Algérie - Réserves hydriques

Dr Pierre Hubert (Secrétaire général de l’association internationale : « L’eau deviendra un objet de coopération entre les Etats »



Le monde doit aujourd’hui faire face à une équation très simple : il y a assez d’eau pour tous les hommes sur la terre, mais ils doivent relever un double défi. La partager de manière équitable tout en préservant les écosystèmes naturels. Est-ce que la prise de conscience est aujourd’hui assez forte pour que cet objectif soit réalisable ?
Oui, je pense qu’on a beaucoup parlé de ce problème dans les médias et que la population a bien compris les enjeux. Même si, d’un endroit à l’autre de la planète, le problème ne se pose pas avec la même acuité. Toutefois, le citoyen n’a pas de prise réelle sur les décisions des administrations, des entreprises ou des pouvoirs publics... qui engagent la gestion des ressources.
La population mondiale a plus que triplé depuis le début du siècle et l’utilisation des ressources en eau douce a été multipliée par six. Dans les 50 années à venir, la population mondiale aura encore augmenté de 40 à 50%. Comment va-t-on gérer les besoins croissants en eau ?
Depuis des millions d’années, le même stock d’eau circule à la surface de la terre et il faut apprendre à le gérer. Comprendre qu’une rivière, utile en tant que gisement d’eau, joue aussi un rôle dans l’évacuation des déchets, dans l’approvisionnement en nourriture ou en gravats pour la construction... Toutes ces fonctions doivent être prises en compte dans une gestion intégrée et c’est un exercice assez difficile.
Des taux élevés d’exploitation des nappes —supérieurs à 50% des apports d’eau extérieurs — sont déjà atteints dans plusieurs pays, en particulier en Algérie. Comment est-il possible de surveiller, voire de rationner cette consommation ?

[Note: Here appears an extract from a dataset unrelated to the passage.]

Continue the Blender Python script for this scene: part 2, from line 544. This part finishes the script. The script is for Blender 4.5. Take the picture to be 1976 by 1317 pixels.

De plus en plus, se créent des organismes de bassin, chargés de gérer les demandes des différents acteurs sur un bassin hydrologique donné. Leur objectif : concilier les exigences des entreprises, des particuliers... avec les contraintes du cycle de l’eau. Il est primordial d’approfondir nos connaissances sur ce cycle d’eau par des mesures et des observations. La gestion n’en sera que plus efficace. Malheureusement, ces études ne font pas partie des priorités des gouvernements, qui ne voient pas leur intérêt à court terme.
La quantité d’eau nécessaire à la production d’un kilo de pommes de terre est de 100 l contre 13 000 l pour un kilo de bœuf. Sera-t-on obligé de modifier notre régime alimentaire comme le préconisent certains experts ?
Tout dépend... Si on cultive du blé dans le bassin parisien, on peut se contenter de l’apport des pluies. Dans le Sahara, il faudra 10 000 m3 d’eau à l’hectare et encore le rendement ne sera pas terrible. Je pense qu’une des solutions réside dans le concept très intéressant d’« eau virtuelle ». A un endroit donné, au lieu de produire un quintal de blé, on choisit de l’importer pour une meilleure valorisation de l’eau, pour le tourisme, par exemple.
Différents rapports soulignent qu’à mesure que les ressources en eau s’épuisent, les tensions entre les différents utilisateurs risquent de s’amplifier. L’eau sera-t-elle un enjeu des guerres du XXIe siècle ?
Je crois au contraire que l’eau deviendra davantage un objet de coopération, ce qui n’exclut pas quelques tentatives d’appropriation ici et là. Mais de plus en plus, les Etats vont être amenés à coopérer.